Oggi su L’Espresso c’è un interessante articolo sulla crisi, profonda, che sta attraversando Confindustria.
Al netto dei toni fortemente critici (a volte sarcastici), Stefano Livadiotti spiega nel dettaglio alcuni dei motivi: struttura elefantiaca, creazione di veri e propri feudi, veti incrociati paralizzanti, alto livello di morosità, scarsa presa della decantata riforma Pesenti.

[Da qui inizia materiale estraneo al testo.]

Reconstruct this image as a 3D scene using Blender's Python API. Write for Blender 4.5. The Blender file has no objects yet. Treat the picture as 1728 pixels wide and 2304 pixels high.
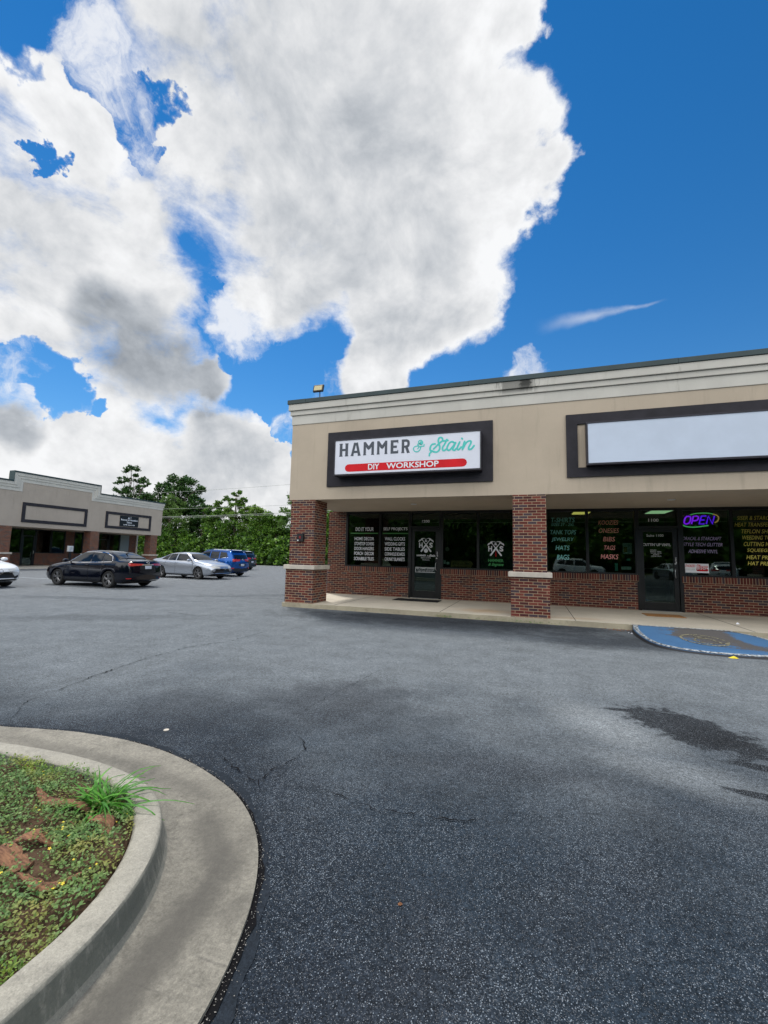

A questi elementi endogeni al sistema confindustriale si aggiungono quelli esogeni, ed in particolare al modus operandi di questo Governo e del suo Presidente del Consiglio: che consiste nel “tagliare” il dialogo con le associazioni di rappresentanza (quindi anche con i sindacati) rivolgendosi direttamente alla platea degli associati (singoli industriali, lavoratori, pensionati).
Non è un caso che, come si osserva acutamente nell’articolo, la riforma del lavoro sia stata fatta senza ascoltare Squinzi o la Camusso…
E’ la disintermedizione: frutto della crisi di rappresentanza e rappresentatività dei corspi sociali intermedi.
Un tema a me caro, perchè apre spazi all’azione diretta da parte degli interessi organizzati presenti nella società.
Senza più passare per le stanze di compensenzione gestite da oligarchie burocratiche che hanno fatto il loro tempo.
Con buona pace di tutti coloro che, soprattutto in passato, ritenevano che l’aquilotto confindustriale da mettere sulla propria carta intestata, fosse lo strumento per risolvere tutti i problemi.